Saturday, March 05, 2016

You think you are stressed?

This post is a continuation from yesterday, which was triggered by the interview with Hope Jahren.  Jahren says there about her current research interest:
Right now, I’m interested in stress. We’ve done a lot of experiments around stressing plants to see how they recover and how they manage stress and things like that, which is funny because they’re actually pretty sadistic experiments. I mean, you can torture a plant until it’s this close to dead and then bring it back. You can do all kinds of things you could never get permission to do to animals, and it would be horrible to even think about doing such things to people—but plants are very much fair game in terms of any experiment you want to propose. Especially little small plants and stuff; which gives a kind of scientific freedom in terms of studying life. 
In the normal course of a day, we don't think much about torturing plants, while we have all kinds of issues with torturing animals.  (Well, unless you are a Dick Cheney or a Donald Trump, in which case you don't think twice about torture!)  Plants are life forms, too.  We kill them. We routinely eliminate weeds.  As Jahren puts it, "plants are very much fair game."  

But, there is more to the plant stress than that aspect.  
The interesting thing that we’re coming to is, what is stress? How do you define stress? One thing we’ve noticed is there’s a disconnect between what I think will stress the plant and how it actually reacts. So how do you measure stress? The same life event happens to two people—two people of the same species—they’re not going to react the same. So I can say well, I won’t give these little guys water for a few days, and then I’ll measure how much they didn’t grow, and then I’ll compare the stress between them. But I’ve already projected my own assumption about what stress should be into that experiment—lack of growth. I’m having a lot of fun thinking really deeply about how subjective the experience of stress is. Subjective in terms of human subject is one thing, but subjective in terms of individual experimental plants—that’s a whole other mind box that has to open in order to go there. So that’s what I can say about what I’m really excited about now.
A friend's father, who is a big time backyard gardener, routinely stresses his tomato plants--by not watering them until the time--and the plants always produce more tomatoes than one can imagine.  The stress makes the plant more fertile?  After all, producing the fruits means producing seeds for the next generation, right?

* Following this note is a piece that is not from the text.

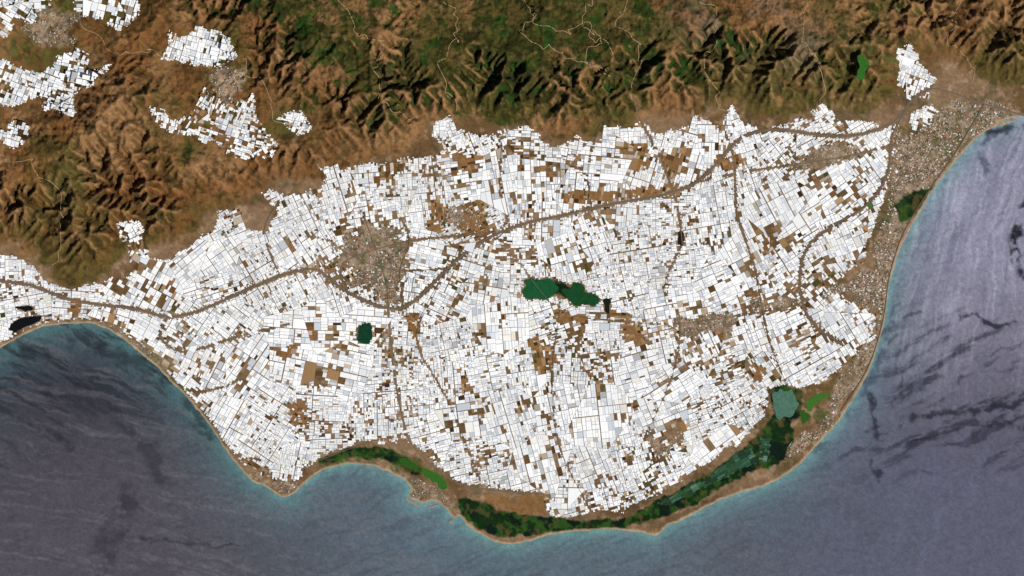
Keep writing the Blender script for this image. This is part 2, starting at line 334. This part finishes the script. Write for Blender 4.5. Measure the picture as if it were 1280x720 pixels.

The anthropogenic climate change could add various kinds of stress to plants.  Maybe some will be stressed more than others.    I like the way she phrases it, especially because of the reference to work, earnings, and time:
if I quadruple your salary but I don’t give you any more vacation time, you can’t take that around-the-world tour even if it seems cheap to you, because you can’t get the time off. So now it’s not money that’s limiting; it’s time. Plants have a similar thing in that nitrogen can become limiting, water can become limiting when temperatures go up. There may be less water available in very critical places. So the economy of plants can also tip based on these secondary limitations. That’s also very interesting to us. But I think we need to start wrapping our heads scientifically around some of these scenarios that nobody wants.
Interesting, right, to think about what the limiting factors are? 

Even more fascinating a thinker Jahren is--she is not merely a science person:
When I was deciding what to do with my life, I felt a need to write. I was very drawn to books in a powerful way. I wanted to study them, with a capital “S.” When I got to college I learned very quickly that if I became a writer society would let me die on the street. And if I became a scientist I would always have a roof over my head and a job, and my labor would be something that people needed. That difference has always struck me as so arbitrary, because I was willing to put my soul into all those activities but it became very clear to me that society viewed one of them as important and one of them as optional. So, let’s think about that for a minute. If you’re a scientist, if you have scientific skills, society believes on some fundamental level based on what I just said that you deserve to eat, you deserve to sleep in a dry place, you are entitled to all these things. Now, if we conceptualize science like we do art—something creative that anyone has the potential to do, maybe not everybody is great at it, but it’s this approachable thing that people write books, etc.—why should they be rewarded for that in the same way? What if we really did view science like that as this thing that anybody can do? How would we conceptualize the value of it? Would we lose that protection? Would we lose this protection that scientists have from the street? From hunger? From unemployment? From irrelevance? So it always strikes me as hypocritical that especially when we start talking about how “oh we need all these people to become scientists and we’ve got to get them interested,” as if people’s personal yearnings are at fault. As if people aren’t already yearning for meaning and discovery and things like that.
 A wonderful thought experiment all by itself to "conceptualize science like we do art."  Jahren says that the purpose of science is "to feed the soul in the same way that art is."  I tell ya, there are some wonderful thinkers out there.  The world is better off thanks to them.

2 comments:

Ramesh said...

Really ?? Methinks Madame Jahren should go get a life . Is she's super excited about the subjectivity related to stress, well, ........

Sriram Khé said...

"Jahren should go get a life"???
Why such a flippant Trump-like response????